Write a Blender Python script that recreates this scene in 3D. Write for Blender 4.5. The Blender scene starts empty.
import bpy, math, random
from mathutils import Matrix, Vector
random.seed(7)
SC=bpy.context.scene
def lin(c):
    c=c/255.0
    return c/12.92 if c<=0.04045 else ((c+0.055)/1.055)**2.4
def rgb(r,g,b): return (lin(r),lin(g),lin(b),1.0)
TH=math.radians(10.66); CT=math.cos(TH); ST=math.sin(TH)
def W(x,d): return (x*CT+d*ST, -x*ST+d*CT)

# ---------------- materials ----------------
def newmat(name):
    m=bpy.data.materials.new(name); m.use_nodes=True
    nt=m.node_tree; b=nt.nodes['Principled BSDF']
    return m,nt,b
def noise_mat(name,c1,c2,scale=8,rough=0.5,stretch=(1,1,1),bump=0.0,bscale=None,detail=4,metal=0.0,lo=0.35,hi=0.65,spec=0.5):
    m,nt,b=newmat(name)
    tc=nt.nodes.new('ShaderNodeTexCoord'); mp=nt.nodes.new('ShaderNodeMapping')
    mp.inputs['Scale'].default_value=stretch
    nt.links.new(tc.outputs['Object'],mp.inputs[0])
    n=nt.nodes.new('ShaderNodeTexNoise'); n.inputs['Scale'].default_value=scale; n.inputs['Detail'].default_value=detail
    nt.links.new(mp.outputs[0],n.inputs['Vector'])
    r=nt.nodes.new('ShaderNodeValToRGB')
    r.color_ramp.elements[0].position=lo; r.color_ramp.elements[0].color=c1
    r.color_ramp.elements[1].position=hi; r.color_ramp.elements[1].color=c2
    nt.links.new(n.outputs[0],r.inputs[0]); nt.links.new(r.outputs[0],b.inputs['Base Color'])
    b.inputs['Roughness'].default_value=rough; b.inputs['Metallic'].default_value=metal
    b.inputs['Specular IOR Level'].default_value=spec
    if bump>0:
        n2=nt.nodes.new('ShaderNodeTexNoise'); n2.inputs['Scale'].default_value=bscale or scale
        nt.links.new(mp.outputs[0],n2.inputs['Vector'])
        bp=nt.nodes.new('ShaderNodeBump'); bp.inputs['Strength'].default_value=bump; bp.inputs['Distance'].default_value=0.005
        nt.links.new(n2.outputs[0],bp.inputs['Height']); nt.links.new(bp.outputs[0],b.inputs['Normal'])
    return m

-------

Set task
From the very first line of the data through the line with "def W(x,d): return (x*CT+d*ST, -x*ST+d*CT)" in it, please reproduce each line exactly and output nothing more.

Exercise response
Write a Blender Python script that recreates this scene in 3D. Write for Blender 4.5. The Blender scene starts empty.
import bpy, math, random
from mathutils import Matrix, Vector
random.seed(7)
SC=bpy.context.scene
def lin(c):
    c=c/255.0
    return c/12.92 if c<=0.04045 else ((c+0.055)/1.055)**2.4
def rgb(r,g,b): return (lin(r),lin(g),lin(b),1.0)
TH=math.radians(10.66); CT=math.cos(TH); ST=math.sin(TH)
def W(x,d): return (x*CT+d*ST, -x*ST+d*CT)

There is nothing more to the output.